Belo belo

“Como o rio as nuvens são água”, diz Manuel Bandeira no sexto verso do poema O rio, publicado em 1948 no livro Belo belo. Um verso desses nos faz lembrar de por que gostamos de poesia.

A poesia, quando manejada com inspiração e respeito, joga uma luz diferente sobre o óbvio e nos concede um entendimento novo sobre algo, seja esse algo um fato, uma palavra, ou um aspecto da existência ou da linguagem. Dessa maneira, ela pode revelar relações que se oferecem ao leitor através do óbvio reiluminado. E aqui vai o mais bonito: a boa poesia faz isso conjugando intelecto e emoção. Uma famosa definição de Coleridge é aquela de que poesia é “emotion recollected in tranquility”, algo como “emoção recordada na tranquilidade” – apesar de que no inglês o verbo “recollect” evoca também “reunir, juntar novamente”, o que definitivamente empobrece a tradução.

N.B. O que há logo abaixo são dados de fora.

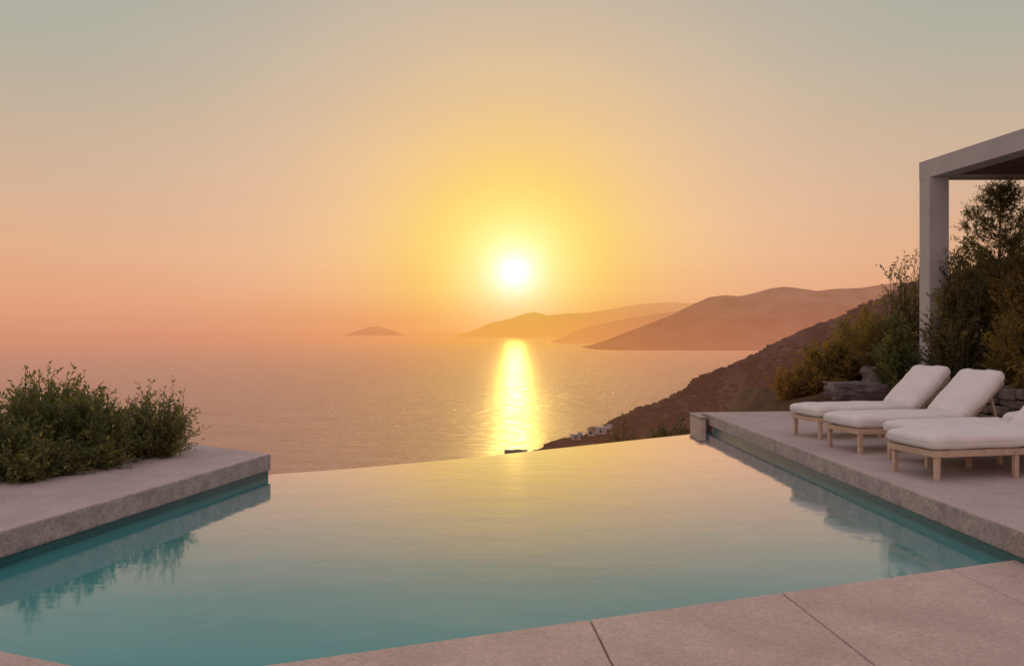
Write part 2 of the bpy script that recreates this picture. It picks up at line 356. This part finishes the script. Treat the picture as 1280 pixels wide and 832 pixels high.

Todos sabemos que rios são de água e que nuvens são de água. Sabemos desde a primeira série ou talvez antes. Porém, vem a poesia num verso bem composto e pinta uma tela inteira: vemos o rio, as nuvens refletidas no rio, água refletindo água, água correndo por baixo da água que corre por cima, e entre essas duas linhas paralelas todo o drama humano, alheio ao fato fantástico de que nuvens e rios são fundamentalmente a mesma coisa. É sempre difícil explicar a experiência poética, ou o “fato estético” postulado por Borges, que não passa de uma iminência. Mas a boa poesia permite essa experiência ao leitor. Por um instante, sentimos “o pasmo essencial que tem uma criança que, ao nascer, reparasse que nascera deveras”, nas palavras de Caeiro. Vemos o mundo novamente, para além dos nossos cristalizados processos rotineiros, e por um segundo notamos – ou pelo menos intuímos – o espetáculo complexo e incompreensível que se desdobra diante de nós.

Manuel Bandeira fazia isso bem demais, e por isso até hoje é um dos maiores que já ousaram fazer poesia em língua portuguesa. Confiram a íntegra do poema na página abaixo, retirado da edição de 2014 da editora Global. O livro foi uma cortesia da editora, recebida em 2022.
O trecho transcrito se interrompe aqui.